Recent computer games and individualism

 
Published: Wednesday 15 August 2007

a student group in Iran has recently produced a computer game that is a clever mix of the standoff over their country's nuclear programme, the mystery of missing diplomats in Lebanon and Iran's traditional animosity against Israel. Players must save captured Iranian diplomats and nuclear scientists from the clutches of us and Israeli abductors. The successful ones kill the us and Israeli soldiers, steal their laptops which hold secret information before liberating the scientists and the diplomats.
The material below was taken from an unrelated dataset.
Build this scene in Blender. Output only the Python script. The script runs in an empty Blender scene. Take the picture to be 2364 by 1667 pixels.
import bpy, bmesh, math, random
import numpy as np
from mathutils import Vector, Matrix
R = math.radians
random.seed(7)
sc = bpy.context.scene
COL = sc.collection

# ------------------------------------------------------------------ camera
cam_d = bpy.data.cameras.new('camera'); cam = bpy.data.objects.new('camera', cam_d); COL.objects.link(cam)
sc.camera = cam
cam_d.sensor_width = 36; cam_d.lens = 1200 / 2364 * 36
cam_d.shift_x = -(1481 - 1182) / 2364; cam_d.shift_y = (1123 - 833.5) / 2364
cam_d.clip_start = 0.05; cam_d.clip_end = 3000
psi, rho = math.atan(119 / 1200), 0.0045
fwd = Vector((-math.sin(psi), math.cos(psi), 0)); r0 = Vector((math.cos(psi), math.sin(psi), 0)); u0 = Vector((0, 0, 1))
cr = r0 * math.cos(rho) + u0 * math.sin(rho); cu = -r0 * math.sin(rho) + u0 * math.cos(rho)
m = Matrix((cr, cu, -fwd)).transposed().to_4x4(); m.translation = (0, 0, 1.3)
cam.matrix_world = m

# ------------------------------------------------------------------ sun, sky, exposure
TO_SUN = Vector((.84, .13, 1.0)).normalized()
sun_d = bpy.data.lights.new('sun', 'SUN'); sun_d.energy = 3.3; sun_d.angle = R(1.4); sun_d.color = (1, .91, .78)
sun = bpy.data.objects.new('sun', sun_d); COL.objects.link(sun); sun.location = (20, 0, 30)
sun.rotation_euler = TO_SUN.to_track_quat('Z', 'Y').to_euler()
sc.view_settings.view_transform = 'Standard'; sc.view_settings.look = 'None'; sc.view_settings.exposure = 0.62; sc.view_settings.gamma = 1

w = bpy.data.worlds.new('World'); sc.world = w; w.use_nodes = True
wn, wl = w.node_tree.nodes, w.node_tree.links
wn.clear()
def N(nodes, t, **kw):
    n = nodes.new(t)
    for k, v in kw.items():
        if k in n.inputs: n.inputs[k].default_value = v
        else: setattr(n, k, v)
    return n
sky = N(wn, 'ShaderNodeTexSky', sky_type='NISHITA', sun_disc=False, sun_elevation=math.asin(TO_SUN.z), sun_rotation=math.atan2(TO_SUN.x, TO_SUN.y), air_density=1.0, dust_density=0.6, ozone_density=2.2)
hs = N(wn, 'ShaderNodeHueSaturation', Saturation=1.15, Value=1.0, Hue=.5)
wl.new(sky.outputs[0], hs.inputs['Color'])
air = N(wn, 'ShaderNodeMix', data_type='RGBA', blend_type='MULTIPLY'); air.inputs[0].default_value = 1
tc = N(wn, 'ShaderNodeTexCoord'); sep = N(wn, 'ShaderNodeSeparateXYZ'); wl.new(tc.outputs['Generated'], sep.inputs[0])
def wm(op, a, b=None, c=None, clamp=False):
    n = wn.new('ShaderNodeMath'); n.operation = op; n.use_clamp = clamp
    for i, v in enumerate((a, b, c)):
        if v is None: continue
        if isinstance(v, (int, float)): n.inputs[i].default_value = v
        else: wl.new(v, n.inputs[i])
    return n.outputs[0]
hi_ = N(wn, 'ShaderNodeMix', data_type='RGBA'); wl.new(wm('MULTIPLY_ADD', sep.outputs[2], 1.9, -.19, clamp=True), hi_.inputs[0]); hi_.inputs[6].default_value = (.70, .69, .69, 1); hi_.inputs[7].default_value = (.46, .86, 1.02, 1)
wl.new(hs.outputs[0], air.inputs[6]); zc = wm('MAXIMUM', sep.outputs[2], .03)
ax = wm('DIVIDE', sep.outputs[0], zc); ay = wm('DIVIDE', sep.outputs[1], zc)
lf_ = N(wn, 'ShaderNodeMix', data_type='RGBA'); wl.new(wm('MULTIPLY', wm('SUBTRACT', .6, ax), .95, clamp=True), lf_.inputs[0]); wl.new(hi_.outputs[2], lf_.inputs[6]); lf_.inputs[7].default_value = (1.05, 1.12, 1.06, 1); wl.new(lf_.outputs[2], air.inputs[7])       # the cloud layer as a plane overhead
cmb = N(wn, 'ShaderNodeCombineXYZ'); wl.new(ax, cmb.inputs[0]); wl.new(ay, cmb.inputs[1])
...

Computer games have come a long way off from the times when bizarre ogres or fantastic--almost Tolkiens-inspired--characters ruled the roost. The classic Tetris or the fantastic Tomb Raider could not be imagined as realms outside the computer--Angelina Jolie notwithstanding. But today computer games are no longer exclusive entertainment territory. Realism has become an important selling point for the game industry. That means not merely realistically rendered detail but a world with much resemblance to the outside universe sound, physics, and most importantly, character behaviour. Like the Iranian game, the pure, plot-driven action very often comes attached with heavily politicised stories. Many commentators note that this marks a distinct affinity to films. But computer games are different in that players become actors; socially-minded films can only dramatise their politics, but computer games are interactive.

Interactivity, however, is a much-abused term. The games promote individualistic philosophy. A player's actions determine a game's outcome. Those in thrall to the medium say social simulation is educative. It, perhaps, is. Today, a gamer can get to know about the West Asian crisis, the mess in Darfur, about tsunamis and a host of real-time issues in a way that those enamoured by Tomb Raider could not. But then fighting a real-time war is not about the heroics of one soldier, managing crises is not about one's acumen. To be fair a lot of the games are nuanced enough to recognise that. Darfur is Dying, for example, has a host of characters from a family of eight to gun-totting militia. But gamers hold the reins, always.

Empowered by virtual rules, they can dispassionately test political assumptions. But the simulated civic tinkering will topple no banana republic, upset no financial market and cause no real person to suffer. It will however test the virtual skills of a lot of mouse potatoes. Let's see how many are sensitised.